Work by Hope for Justice will initially focus on the issue in neighbouring Lancashire.

But the regional office will take in referrals from Bolton and Bury, where appropriate.

Paul McAnulty, the charity's UK and Europe programme director, said: "Modern slavery is a global problem, but it is also a local one.

"The remedy for this abhorrent crime needs to be rolled out on a local basis.

"That’s why we first developed our now award-winning response to modern slavery, delivered by our teams who work in the community to ultimately put an end to human trafficking."

Before now, the organisation has been focusing its efforts on the West Midland and West Yorkshire.

But there have been several issues identified around Blackburn, Burnley and Bolton concerning modern slavery in recent years.

Mr McAnulty added: "The picture of modern slavery varies in different areas of the country.

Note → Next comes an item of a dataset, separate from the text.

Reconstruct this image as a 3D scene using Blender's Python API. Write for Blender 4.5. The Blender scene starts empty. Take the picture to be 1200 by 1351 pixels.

In Lancashire and the North West, people are being trafficked into various forms of exploitation through physical, financial or psychological control.

"People are being forced to work for little or no pay into at risk industries such as logistics, food production and agriculture, nail bars, restaurants, and car washes.

"Victims are also often coerced into sexual exploitation, forced criminality and domestic servitude."

The charity will be working closely with the Pan-Lancashire Anti-Slavery Partnership, local authorities and other non-govermental organisations.